Modeled after Arizona’s controversial law on illegal immigration, the bill proposes several measures to deal with a problem that supporters contend the federal government has too long ignored. The proposed legislation would:
•Require local police to check the legal status of those they suspect might be in the U.S. illegally.
•Require proof of citizenship for anyone seeking public assistance.
•Make it illegal to harbor illegal residents and bolster the penalties for making fake identifications.
•Insist that state and local governments and their contractors run citizenship checks on all new hires.
Rep. Lance Kinzer, an Olathe Republican, wrote the bill with Secretary of State Kris Kobach, also a Republican. Both said the bill took some provisions of Arizona’s law — known as SB 1070 — and added other pieces from earlier proposals in Kansas.
Kobach helped write the Arizona law. Many of its provisions were blocked by the federal courts. Still, Kobach said he thinks the Kansas bill is on solid legal ground.
Kobach predicted the bill would pass, thanks to last November’s election, which put more conservatives in the Legislature and Republican Sam Brownback in the governor’s office. Brownback has yet to weigh in on the bill.
“I heard from many, many constituents last fall that Kansas needs an SB-1070-style bill in Kansas,” Kobach said. “The political climate has become much more receptive to these types of proposals.”

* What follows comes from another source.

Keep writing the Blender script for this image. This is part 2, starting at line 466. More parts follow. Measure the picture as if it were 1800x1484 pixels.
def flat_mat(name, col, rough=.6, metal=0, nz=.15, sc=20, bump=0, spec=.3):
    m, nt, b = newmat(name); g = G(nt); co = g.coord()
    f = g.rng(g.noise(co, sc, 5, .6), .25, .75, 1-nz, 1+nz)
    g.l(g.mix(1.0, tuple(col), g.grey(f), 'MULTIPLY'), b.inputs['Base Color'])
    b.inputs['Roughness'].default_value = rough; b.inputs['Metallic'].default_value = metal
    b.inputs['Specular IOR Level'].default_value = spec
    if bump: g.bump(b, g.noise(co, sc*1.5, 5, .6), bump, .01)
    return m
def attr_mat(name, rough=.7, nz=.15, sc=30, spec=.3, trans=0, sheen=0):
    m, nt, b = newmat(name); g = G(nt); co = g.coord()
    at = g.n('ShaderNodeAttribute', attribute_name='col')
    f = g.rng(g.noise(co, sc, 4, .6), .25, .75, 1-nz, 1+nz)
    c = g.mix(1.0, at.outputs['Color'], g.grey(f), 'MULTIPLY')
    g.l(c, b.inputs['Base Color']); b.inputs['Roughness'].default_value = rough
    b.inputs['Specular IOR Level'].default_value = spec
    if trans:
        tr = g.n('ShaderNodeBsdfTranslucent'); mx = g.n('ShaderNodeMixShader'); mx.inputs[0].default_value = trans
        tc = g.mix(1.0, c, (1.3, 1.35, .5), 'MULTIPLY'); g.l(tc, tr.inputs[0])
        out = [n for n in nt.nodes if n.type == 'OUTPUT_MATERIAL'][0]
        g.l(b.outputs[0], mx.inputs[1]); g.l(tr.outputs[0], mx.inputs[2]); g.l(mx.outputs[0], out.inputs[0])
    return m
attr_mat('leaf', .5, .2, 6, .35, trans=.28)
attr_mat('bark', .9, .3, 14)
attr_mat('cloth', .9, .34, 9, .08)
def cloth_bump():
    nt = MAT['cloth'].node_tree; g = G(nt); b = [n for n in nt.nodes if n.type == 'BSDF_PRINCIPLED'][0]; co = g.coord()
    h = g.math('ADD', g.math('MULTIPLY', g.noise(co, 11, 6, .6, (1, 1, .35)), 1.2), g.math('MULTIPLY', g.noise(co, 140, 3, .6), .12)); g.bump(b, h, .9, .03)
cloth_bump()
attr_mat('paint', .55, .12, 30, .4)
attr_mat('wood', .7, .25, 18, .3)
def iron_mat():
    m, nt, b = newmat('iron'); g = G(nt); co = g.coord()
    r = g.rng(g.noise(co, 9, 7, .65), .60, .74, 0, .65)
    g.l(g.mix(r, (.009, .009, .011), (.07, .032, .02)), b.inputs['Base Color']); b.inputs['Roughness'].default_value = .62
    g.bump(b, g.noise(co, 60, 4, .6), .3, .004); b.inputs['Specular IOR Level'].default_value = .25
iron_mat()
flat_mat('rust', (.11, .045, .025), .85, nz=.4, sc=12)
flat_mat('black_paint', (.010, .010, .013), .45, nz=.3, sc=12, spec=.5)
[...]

With anti-illegal sentiment running high across the nation, lawmakers in several other states also are looking to implement parts or all of the Arizona law. In addition, Kansas lawmakers are considering repealing a state law granting in-state tuition to children of illegal immigrants and requiring voters to show identification to crack down on illegal immigrant voter fraud.
Like those measures, the new Arizona-style bill is likely to pass the conservative-led Kansas House. But political observers said it could run into challenges in the more moderate Senate.